Les prix des denrées de première nécessité ne cessent de monter et les citoyens démunis ont le sentiment d’être abandonnés par le gouvernement dont les mesures n’ont pas réussi à endiguer les spéculations. Partagez-vous leur sentiment ? Aussi entend-on très peu nos élus s’emparer de a question du pouvoir d’achat. Pourquoi ?
Le problème de la hausse des prix est inquiétant car il est pour une bonne part dû à des facteurs extérieurs liés à la crise économique mondiale exacerbée par la pandémie et la guerre d’Ukraine actuellement en cours. En effet, comme tout le monde le sait nous sommes fortement dépendants de l’extérieur du fait que nous n’avons jamais consenti à réfléchir afin de concevoir et mettre en œuvre une politique économique visant à instaurer un système visant la productivité de notre économie. Nous nous limitons à produire des matières premières dont la rente est consommée pour continuer à fonctionner cahin-caha, orientée vers la dette quand elle n’est pas détournée comme cela a été si bien fait au cours de la dernière décennie.
Maintenant, le gouvernement n’a à mon avis que le choix que de mobiliser les moyens et trouver la procédure adéquate basée sur la subvention des produits de première nécessité afin d’éviter une crise alimentaire profonde aux conséquences aléatoires qui risque qu’à Dieu ne plaise, de s’installer.
Des passes d’armes entre les députés de la majorité et de l’opposition pimentent souvent les séances de l’Assemblée Nationale. Etes-vous satisfaite de la manière dont fonctionne notre parlement ?
Au lendemain des dernières élections présidentielles, nous avons constaté une nette amélioration du climat qui régna au sein de l’assemblée dans les débats et dans l'instauration d’une forme de concertation pour la constitution des commissions au sein de l’hémicycle.

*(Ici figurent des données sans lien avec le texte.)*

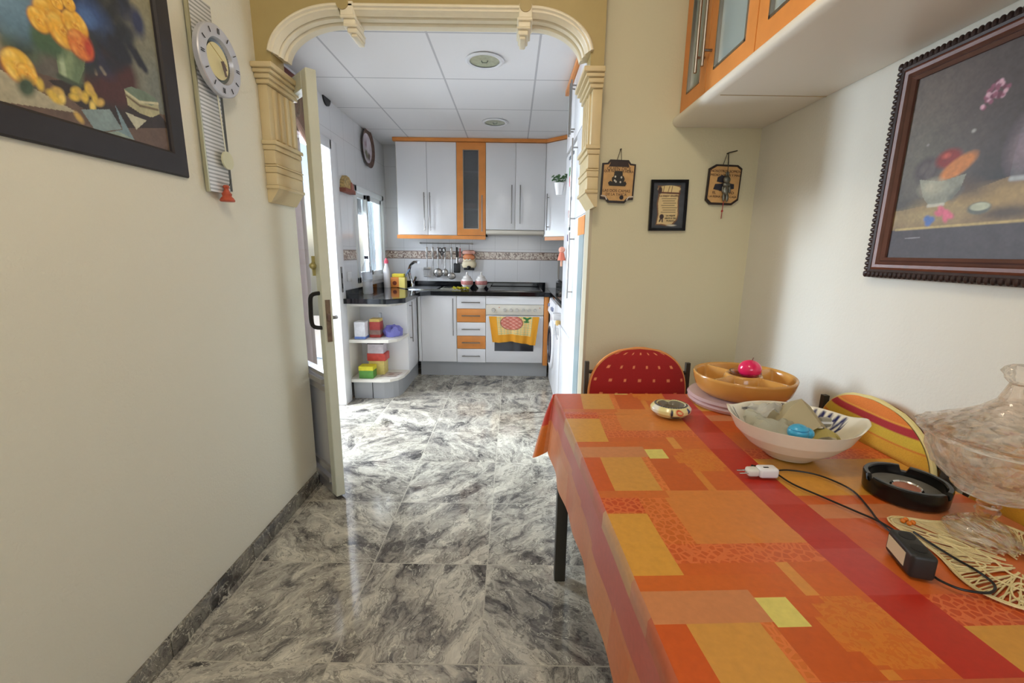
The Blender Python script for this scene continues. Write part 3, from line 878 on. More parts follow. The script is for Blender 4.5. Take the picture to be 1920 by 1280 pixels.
t = thing('sponge_caddy', 'orange and yellow box with yellow lid beside the tap', 'box', (-1.22, 4.66, .868))
boxobj('box_body', (-1.285, -1.20, 4.60, 4.70, .87, .975), mat('orange_box', (230, 142, 66), .4), t, bev=.004)
boxobj('box_front', (-1.20, -1.135, 4.602, 4.698, .87, .975), mat('pale_yellow_box', (234, 214, 120), .4), t, bev=.003)
boxobj('sponge', (-1.275, -1.145, 4.61, 4.69, .975, 1.012), mat('yellow_sponge', (222, 202, 70), .8, noise=.15), t, bev=.008)
bm = new_bm(); add_cyl(bm, (-1.243, 4.599, .915), (-1.243, 4.603, .915), .022, seg=16); obj('box_mark', bm, mat('brown_mark', (120, 50, 24), .5), t)
bm = new_bm(); add_cyl(bm, (-1.15, 4.66, .98), (-1.10, 4.68, 1.06), .008, seg=8); obj('brush', bm, mat('blue_handle', (112, 132, 160), .4), t)
# yellow dishcloth on the drainer
bm = new_bm()
n = 26
g = [[bm.verts.new((-.62 + .17 * i / n, 4.42 + .14 * j / 8 + .01 * math.sin(i * .7), .882 + .008 * math.sin(i * .9 + j) + .006 * math.cos(j * 1.7))) for j in range(9)] for i in range(n + 1)]
for i in range(n):
    for j in range(8): bm.faces.new((g[i][j], g[i + 1][j], g[i + 1][j + 1], g[i][j + 1]))
bmesh.ops.solidify(bm, geom=bm.faces[:], thickness=.006)
tag(obj('dishcloth', bm, mat('yellow_cloth', (220, 208, 60), .9, noise=.2, nscale=40), None, True), 'crumpled yellow dishcloth on the steel drainer', 'cloth')
# two jars
JW = mat('jar_porcelain', (232, 226, 220), .2)
JR = mat('jar_red_pattern', (206, 134, 128), .3, noise=.45, nscale=130)
jar0 = thing('lidded_jar', 'white porcelain jar with red flowers beside the hob, left of a pair', 'jar', (-.487, 4.655, .868), 'red flowered jars by the hob')
bm = new_bm(); add_lathe(bm, [(0, .001), (.032, .001), (.034, .006), (.060, .038), (.065, .066), (.056, .098), (.040, .112)], (-.487, 4.655, .868), 28); obj('jar_body', bm, JW, jar0, True)
bm = new_bm(); add_lathe(bm, [(.042, .112), (.040, .124), (.014, .140), (.007, .146), (.010, .157), (.006, .168), (0, .170)], (-.487, 4.655, .868), 24); obj('lid', bm, JW, jar0, True)
bm = new_bm(); add_lathe(bm, [(.0615, .040), (.0650, .053), (.0660, .066), (.0635, .080)], (-.487, 4.655, .868), 28); obj('flower_band', bm, JR, jar0, True)
j2 = copy_tree(jar0, (.150, .01, 0)); j2['label'] = 'white porcelain jar with red flowers nearer the hob, right of a pair'
# cook-shaped wall decoration (plain)
t = thing('wall_figure', 'hanging ceramic head with pink cap and dark collar at the end of the utensil rail', 'ornament', (-.51, 4.84, 1.1))
fx = -.482
bm = new_bm(); add_sphere(bm, (fx, 4.835, 1.165), .062, (1.15, .5, .95)); add_sphere(bm, (fx, 4.835, 1.115), .078, (1.05, .45, .8)); obj('body', bm, mat('ivory_ceramic', (226, 212, 178), .35), t, True)
bm = new_bm(); add_sphere(bm, (fx, 4.822, 1.190), .062, (1.1, .6, .62)); obj('face', bm, mat('peach_ceramic', (222, 142, 96), .35), t, True)
bm = new_bm(); add_lathe(bm, [(0, .0), (.070, .0), (.076, .012), (.068, .032), (.05, .04), (0, .042)], (fx, 4.838, 1.225), 24, lambda a, r, z: (r * (1 if abs(math.sin(a)) < .6 else .75), z)); obj('cap', bm, mat('pink_ceramic', (222, 164, 146), .35), t, True)
bm = new_bm(); add_tube(bm, [(fx - .035, 4.785, 1.155), (fx - .018, 4.780, 1.165), (fx, 4.778, 1.158), (fx + .018, 4.780, 1.165), (fx + .035, 4.785, 1.155)], .009, 8, 4, radii=[.004, .009, .006, .009, .004]); obj('moustache', bm, mat('pale_ceramic', (236, 226, 204), .35), t, True)
bm = new_bm(); add_box(bm, fx - .055, fx + .055, 4.80, 4.87, 1.052, 1.078, bev=.004); add_sphere(bm, (fx, 4.80, 1.082), .022, (1, .6, .8), 12); obj('collar', bm, BLACKM, t, True)
bm = new_bm(); add_cyl(bm, (fx, 4.85, 1.262), (fx, 4.85, 1.325), .002, seg=6); obj('hanging_wire', bm, DARKMET, t)

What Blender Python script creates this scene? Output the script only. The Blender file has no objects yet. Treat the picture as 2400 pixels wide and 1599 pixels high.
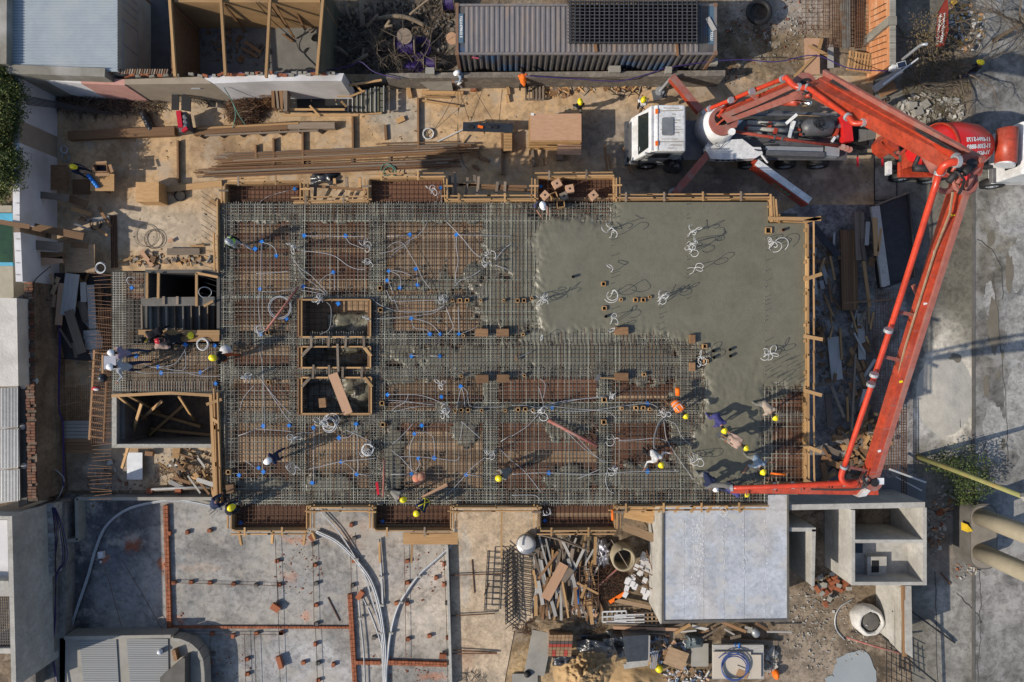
import bpy, math, random, bmesh
from mathutils import Vector, Matrix, noise
R=random.Random(7)
sc=bpy.context.scene; COL=sc.collection
D=34.0; F=1600.0            # camera height in metres; focal length in photograph pixels
# ---------------- camera, sky, sun, exposure
cd=bpy.data.cameras.new('camera'); cam=bpy.data.objects.new('camera',cd); COL.objects.link(cam)
cam.location=(0,0,D); cam.rotation_euler=(0,0,0); cd.sensor_width=36; cd.lens=24; cd.clip_start=.1; cd.clip_end=500
sc.camera=cam
SAZ,SEL=math.radians(20),math.radians(35)      # light travels towards +x, +20 deg to +y
w=bpy.data.worlds.new('World'); sc.world=w; w.use_nodes=True
nt=w.node_tree; sk=nt.nodes.new('ShaderNodeTexSky'); sk.sky_type='NISHITA'; sk.sun_disc=False
sk.sun_elevation=SEL; sk.sun_rotation=math.radians(250); sk.air_density=1.0; sk.dust_density=1.2
bg=nt.nodes['Background']; bg.inputs[1].default_value=.13; nt.links.new(sk.outputs[0],bg.inputs[0])
sd=bpy.data.lights.new('sun','SUN'); sun=bpy.data.objects.new('sun',sd); COL.objects.link(sun)
sd.energy=4.35; sd.angle=math.radians(.55); sd.color=(1,.9,.76)
ld=Vector((math.cos(SAZ)*math.cos(SEL),math.sin(SAZ)*math.cos(SEL),-math.sin(SEL)))
sun.rotation_euler=ld.to_track_quat('-Z','Y').to_euler(); sun.location=(-30,-10,25)
sc.view_settings.view_transform='Standard'; sc.view_settings.look='None'; sc.view_settings.exposure=.06
sc.view_settings.gamma=1; sc.view_settings.use_curve_mapping=False
# ---------------- helpers
def P(x,y,z=0): return Vector(((x-1200)*(D-z)/F,(799.5-y)*(D-z)/F,z))
def px(n,z=0): return n*(D-z)/F
WM={}
PEND=[]
def reg(o,M,par):
    WM[o.name]=M.copy()
    if par is not None:
        o.parent=par; o.matrix_parent_inverse=Matrix.Identity(4)
        o.matrix_basis=WM[par.name].inverted_safe()@M
    else: o.matrix_basis=M
    PEND.append(o); return o
def tag(o,label,cat,group=None,kind=None):
    if label: o['label']=label
    if cat: o['category']=cat
    if group: o['group']=group
    if kind: o['kind']=kind
    return o
def thing(name,label,cat,loc,group=None):
    o=bpy.data.objects.new(name,None); o.empty_display_size=.2
    reg(o,Matrix.Translation(loc),None); return tag(o,label,cat,group)
class MB:
    def __init__(s): s.v=[];s.f=[];s.m=[];s.mi=0;s.sm=[];s.smooth=False
    def q(s,*fs):
        for f in fs: s.f.append(f); s.m.append(s.mi); s.sm.append(s.smooth)
    def stick(s,p0,p1,w,h=None,roll=0):
        h=h or w; p0=Vector(p0);p1=Vector(p1); d=p1-p0
        if d.length<1e-6: return s
        d.normalize(); up=Vector((0,0,1)) if abs(d.z)<.95 else Vector((0,1,0))
        a=d.cross(up).normalized(); b=a.cross(d)
        if roll: a,b=a*math.cos(roll)+b*math.sin(roll),b*math.cos(roll)-a*math.sin(roll)
        a=a*w/2;b=b*h/2;n=len(s.v)
        for c in (p0,p1): s.v+= [c-a-b,c+a-b,c+a+b,c-a+b]
        s.q((n,n+1,n+2,n+3),(n+7,n+6,n+5,n+4),(n,n+4,n+5,n+1),(n+1,n+5,n+6,n+2),(n+2,n+6,n+7,n+3),(n+3,n+7,n+4,n)); return s
    def box(s,c,sx,sy,sz,rz=0):
        c=Vector(c);d=Vector((math.cos(rz),math.sin(rz),0))*sx/2
        return s.stick(c-d,c+d,sy,sz)
    def prism(s,pts,z0,z1,cap=True):
        n=len(s.v);k=len(pts)
        s.v+=[Vector((p[0],p[1],z0)) for p in pts]+[Vector((p[0],p[1],z1)) for p in pts]
        s.q(tuple(range(n+k,n+2*k)),tuple(range(n+k-1,n-1,-1)))
        for i in range(k):
            j=(i+1)%k; s.q((n+i,n+j,n+k+j,n+k+i))
        return s
    def rect(s,x0,y0,x1,y1,z0,z1):      # photograph rectangle of its top face, extruded down
        a=P(x0,y1,z1);b=P(x1,y0,z1)
        return s.prism([(a.x,a.y),(b.x,a.y),(b.x,b.y),(a.x,b.y)],z0,z1)
    def tube(s,pts,r,n=6,cap=True,r1=None):
        pts=[Vector(p) for p in pts];k=len(pts);b0=len(s.v);t=None;a=None
        for i,p in enumerate(pts):
            d=(pts[min(i+1,k-1)]-pts[max(i-1,0)])
            if d.length<1e-9: d=Vector((1,0,0))
            d.normalize()
            if a is None:
                u=Vector((0,0,1)) if abs(d.z)<.9 else Vector((1,0,0)); a=d.cross(u).normalized()
            else:
                a=(a-d*a.dot(d)); a=a.normalized() if a.length>1e-6 else d.orthogonal().normalized()
            b=d.cross(a); rr=r[i] if isinstance(r,(list,tuple)) else (r if r1 is None else r+(r1-r)*i/(k-1))
            for j in range(n):
                th=6.2831853*j/n; s.v.append(p+a*math.cos(th)*rr+b*math.sin(th)*rr)
        for i in range(k-1):
            for j in range(n):
                x=b0+i*n+j;y=b0+i*n+(j+1)%n; s.q((x,y,y+n,x+n))
        if cap: s.q(tuple(b0+j for j in range(n-1,-1,-1)),tuple(b0+(k-1)*n+j for j in range(n)))
        return s
    def ell(s,c,rx,ry,rz,nu=10,nv=6,M=None,top=False):
        c=Vector(c);n=len(s.v);v0=0
        lo=0 if top else -math.pi/2
        for i in range(nv+1):
            ph=lo+(math.pi/2-lo)*i/nv
            for j in range(nu):
                th=6.2831853*j/nu; q=Vector((rx*math.cos(ph)*math.cos(th),ry*math.cos(ph)*math.sin(th),rz*math.sin(ph)))
                s.v.append(c+(M@q if M else q))
        for i in range(nv):
            for j in range(nu):
                a=n+i*nu+j;b=n+i*nu+(j+1)%nu; s.q((a,b,b+nu,a+nu))
        return s
    def ring(s,c,r,t,z=None,n=20,m=5,tilt=0,az=0):
        c=Vector(c);pts=[]
        for i in range(n+1):
            a=6.2831853*i/n; q=Vector((r*math.cos(a),r*math.sin(a)*math.cos(tilt),r*math.sin(a)*math.sin(tilt)))
            q.rotate(Matrix.Rotation(az,3,'Z')); pts.append(c+q)
        return s.tube(pts,t,m,False)
    def build(s,name,mats,par=None,loc=None):
        if not isinstance(mats,(list,tuple)): mats=[mats]
        if loc is None:
            if par is not None: loc=WM[par.name].translation.copy()
            else:
                mn=Vector((min(v[0] for v in s.v),min(v[1] for v in s.v),min(v[2] for v in s.v)));mx=Vector((max(v[0] for v in s.v),max(v[1] for v in s.v),mn.z))
                loc=(mn+mx)/2
        me=bpy.data.meshes.new(name); me.from_pydata([(v[0]-loc.x,v[1]-loc.y,v[2]-loc.z) for v in s.v],[],s.f)
        for m in mats: me.materials.append(m)
        me.polygons.foreach_set('material_index',s.m); me.polygons.foreach_set('use_smooth',s.sm); me.update()
        o=bpy.data.objects.new(name,me); return reg(o,Matrix.Translation(loc),par)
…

Cependant, depuis quelques mois, à la suite de la modification du règlement intérieur, nous avons constaté un raidissement du groupe parlementaire UPR, qui a mis des obstacles majeurs contre le mode de constitution de commissions d’enquête autrefois facilitées ainsi que pour les questions adressées aux ministres, lesquelles ont été tout simplement soumises au bon vouloir de ce groupe par le jeu de la majorité au bon vouloir du parti soutien du pouvoir.
Ils ont ainsi agi afin de saper les principaux instruments qui représentaient un contre-pouvoir au sein du parlement. Nous avons protesté contre cette procédure mais ils ont tout simplement adopté ce règlement par le vote sans se soucier de nos arguments.
L’incurie de l’administration est un sérieux problème auquel fait face notre pays, accentué par les nominations de complaisance. Comment peut-on la mettre à niveau ?
Il est malheureusement aujourd’hui de notoriété publique que notre administration est déficiente du fait de l’incompétence de la grande majorité des agents publics et de leur enrichissement aux dépens de la chose publique ainsi que par l’adoption des passe-droits et favoritisme divers en mode régulier de fonctionnement
Il est regrettable que les nominations aux postes clés de l’administration se fassent dans la plupart des cas sur la base de considérations autres que ceux de la compétence, du niveau ou de l’expérience. L’administration devient ainsi une machine pléthorique, monstrueuse constituant un frein notoire au développement au lieu d’en être le moteur. Sa remise à niveau requiert de mon point de vue 1/le recours urgent à une assistance technique nationale ou étrangère dans chaque département ou unité administrative afin de recycler les administrations et les organiser en les accompagnant à travers une initiation aux techniques et procédures administratives
2/Une refonte des textes pour procéder à une réforme profonde privilégiant la promotion interne sauf pour des postes délimités pour lesquels néanmoins des profils impératifs seraient prévus. A ce niveau, je souhaite signaler une précieuse étude faite par l’exceptionnel Mohameden ould Bah Rahimehoullah, cet administrateur hors pair salué par tous.
Cette étude pourrait inspirer ou servir de boussole à toute volonté de réforme salutaire dans cet important domaine.